Just marking my territory-

Isn't every discussion of gender an over generalization that borders on
caricature? Certainly all men are not trying to be Hulk Hogan, but that
doesn't mean there isn't a little Hulk Hogan in the way men act, nor is
there a pressure for every woman to be Minnie Mouse. Do some people resist?
Obviously. But most don't. So the question is of what is encouraged, and why
these gender roles are capable of segmenting us- some people chat online,
some people email, some blog, some don't. Why? And why the disparity in
sexes?

I've encountered, in the criticism of blogs by mainstream journalists, that
the arguments basically boil down to "they're too masculine", and I see a
lot of parallels to mailing lists. George Packer, in Mother Jones magazine,
had an article about blogging in which he wrote:

The entries, sometimes updated hourly, are little spasms of assertion,
usually too brief for an argument ever to stand a chance of developing
layers of meaning or ramifying into qualification and complication. There's
a constant sense that someone (almost always the blogger) is winning and
someone else is losing. Everything that happens in the blogosphere - every
point, rebuttal, gloat, jeer, or "fisk" (dismemberment of a piece of text
with close analytical reading) - is a knockout punch. A curious thing about
this rarefied world is that bloggers are almost unfailingly contemptuous
toward everyone except one another. They are also nearly without exception
men (this form of combat seems too naked for more than a very few women). I
imagine them in neat blue shirts, the glow from the screen reflected in
their glasses as they sit up at 3:48 a.m. triumphantly tapping out their
third rejoinder to the WaPo's press commentary on Tim Russert's on-air recap
of the Wisconsin primary.

Indeed. I can't but help to feel the same way about mailing lists, where
nothing much ever gets done, and where otherwise very brilliant individuals
"catch each other" in forms of word-game jujitsu and that's what constitutes
a "good point" or "argument." For anyone who considers me guilty, I agree,
and that is part of why I hate, hate, hate, mailing lists. I am bitter! Far
from the golden utopia that was promised to me by the Next Five Minutes
conferences ("A global art needs a global meeting place! Global Activism
needs Global Discussion!") what we have, really, is an anonymized forum
where general insecurity about one's masculinity asserts itself even
stronger because of what we are supposed to be doing, the communication of
ideas: Very girly stuff, so we turn it into war.
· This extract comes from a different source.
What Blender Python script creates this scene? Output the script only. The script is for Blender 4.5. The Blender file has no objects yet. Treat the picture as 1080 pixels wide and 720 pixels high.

I left the mailing lists and now I wear pink shoes. If that isn't a thesis
proof then I don't know what is.

-eryk


----- Original Message -----
From: "Mathieu O'Neil" <oneil@homemail.com.au>

> This strikes me as an over-generalization which may even border on
> caricature: "males love erecting reasonable arguments while females
> prefer the empathetic emotions of chat"? I would hate to deny one half
> of humanity reason and the other emotion. I may not chat that much but
> if I'm online and a friend is also then we will happily email back and
> forth. And it seems to me that for a female, and an ex-lurker to boot,
> you seem very comfortable with the list format!